— Exercise prompt —
Retype, please, the listing from its opening line through the line that contains "COL = scene.collection", both included, without the pictures.

— Recorded data —
☆ ☆ ☆ ☆ ☆ ☆ ☆

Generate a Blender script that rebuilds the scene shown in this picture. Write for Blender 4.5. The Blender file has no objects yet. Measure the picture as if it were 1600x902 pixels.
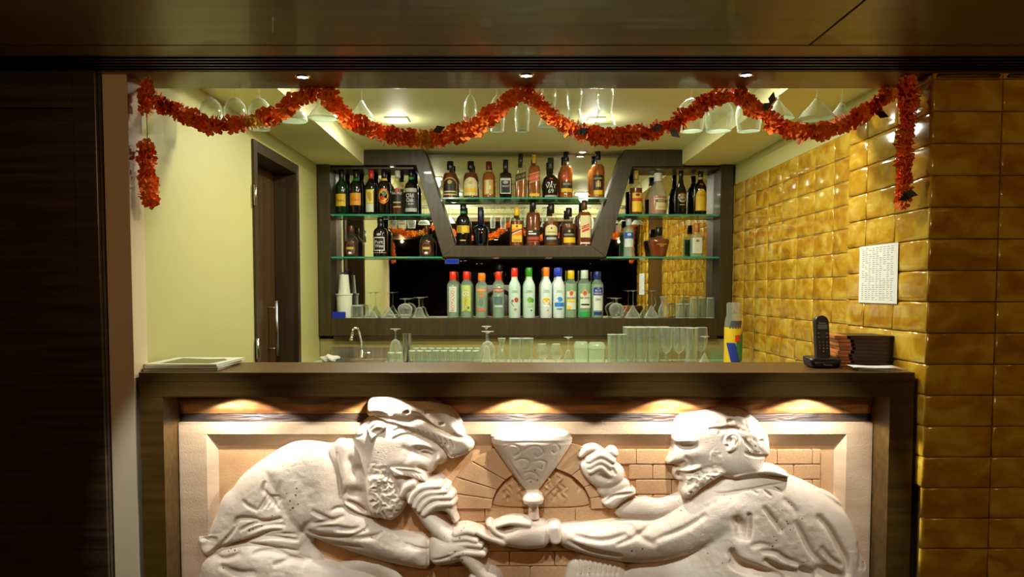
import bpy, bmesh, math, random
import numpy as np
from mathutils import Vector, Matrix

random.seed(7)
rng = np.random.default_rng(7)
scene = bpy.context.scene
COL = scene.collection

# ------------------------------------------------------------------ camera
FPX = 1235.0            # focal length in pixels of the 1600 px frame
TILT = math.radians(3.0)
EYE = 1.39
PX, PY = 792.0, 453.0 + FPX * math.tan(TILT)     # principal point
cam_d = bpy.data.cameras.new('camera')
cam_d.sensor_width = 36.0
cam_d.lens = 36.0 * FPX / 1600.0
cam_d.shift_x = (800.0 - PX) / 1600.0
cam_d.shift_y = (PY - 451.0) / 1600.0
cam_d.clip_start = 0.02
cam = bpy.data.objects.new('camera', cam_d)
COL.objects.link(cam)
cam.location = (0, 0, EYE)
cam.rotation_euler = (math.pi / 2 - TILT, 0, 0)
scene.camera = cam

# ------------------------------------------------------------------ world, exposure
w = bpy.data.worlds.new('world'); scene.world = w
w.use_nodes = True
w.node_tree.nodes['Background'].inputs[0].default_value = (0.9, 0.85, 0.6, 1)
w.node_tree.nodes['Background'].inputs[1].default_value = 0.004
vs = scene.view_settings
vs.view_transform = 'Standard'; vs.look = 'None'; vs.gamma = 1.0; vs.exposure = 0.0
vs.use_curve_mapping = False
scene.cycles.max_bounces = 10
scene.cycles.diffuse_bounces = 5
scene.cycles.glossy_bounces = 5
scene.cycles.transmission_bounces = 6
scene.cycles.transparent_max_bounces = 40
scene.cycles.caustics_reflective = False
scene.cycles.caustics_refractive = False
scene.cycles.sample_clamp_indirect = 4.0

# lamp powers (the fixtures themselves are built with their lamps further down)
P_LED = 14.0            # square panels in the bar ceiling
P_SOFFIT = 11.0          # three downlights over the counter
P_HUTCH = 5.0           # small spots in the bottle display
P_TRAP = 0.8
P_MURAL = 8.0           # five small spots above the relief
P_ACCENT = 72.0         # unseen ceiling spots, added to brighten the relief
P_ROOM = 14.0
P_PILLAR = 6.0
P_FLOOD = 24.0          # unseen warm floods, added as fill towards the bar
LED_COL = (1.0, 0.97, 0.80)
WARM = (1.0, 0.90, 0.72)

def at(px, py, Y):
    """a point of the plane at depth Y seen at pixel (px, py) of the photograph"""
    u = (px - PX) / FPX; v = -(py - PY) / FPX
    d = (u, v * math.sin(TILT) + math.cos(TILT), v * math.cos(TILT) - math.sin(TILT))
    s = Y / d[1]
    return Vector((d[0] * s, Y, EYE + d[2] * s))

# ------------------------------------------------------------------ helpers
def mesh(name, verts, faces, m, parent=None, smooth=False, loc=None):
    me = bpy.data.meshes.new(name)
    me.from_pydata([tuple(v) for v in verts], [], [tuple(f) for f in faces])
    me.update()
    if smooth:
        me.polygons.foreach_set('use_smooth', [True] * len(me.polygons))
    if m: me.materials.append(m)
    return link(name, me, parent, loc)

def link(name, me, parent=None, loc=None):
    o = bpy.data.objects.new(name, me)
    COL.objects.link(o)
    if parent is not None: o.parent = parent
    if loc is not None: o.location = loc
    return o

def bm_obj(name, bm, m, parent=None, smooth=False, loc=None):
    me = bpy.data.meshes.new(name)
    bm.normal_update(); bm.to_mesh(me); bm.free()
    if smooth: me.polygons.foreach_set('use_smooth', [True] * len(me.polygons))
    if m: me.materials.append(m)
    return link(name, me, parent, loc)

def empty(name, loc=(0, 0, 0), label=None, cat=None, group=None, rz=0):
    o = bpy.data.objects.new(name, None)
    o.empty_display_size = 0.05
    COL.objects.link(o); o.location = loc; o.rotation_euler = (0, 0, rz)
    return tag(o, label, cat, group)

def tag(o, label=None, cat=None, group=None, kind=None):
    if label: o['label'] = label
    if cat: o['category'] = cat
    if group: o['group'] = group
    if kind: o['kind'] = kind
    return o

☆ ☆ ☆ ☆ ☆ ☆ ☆

— Output of the exercise —
Generate a Blender script that rebuilds the scene shown in this picture. Write for Blender 4.5. The Blender file has no objects yet. Measure the picture as if it were 1600x902 pixels.
import bpy, bmesh, math, random
import numpy as np
from mathutils import Vector, Matrix

random.seed(7)
rng = np.random.default_rng(7)
scene = bpy.context.scene
COL = scene.collection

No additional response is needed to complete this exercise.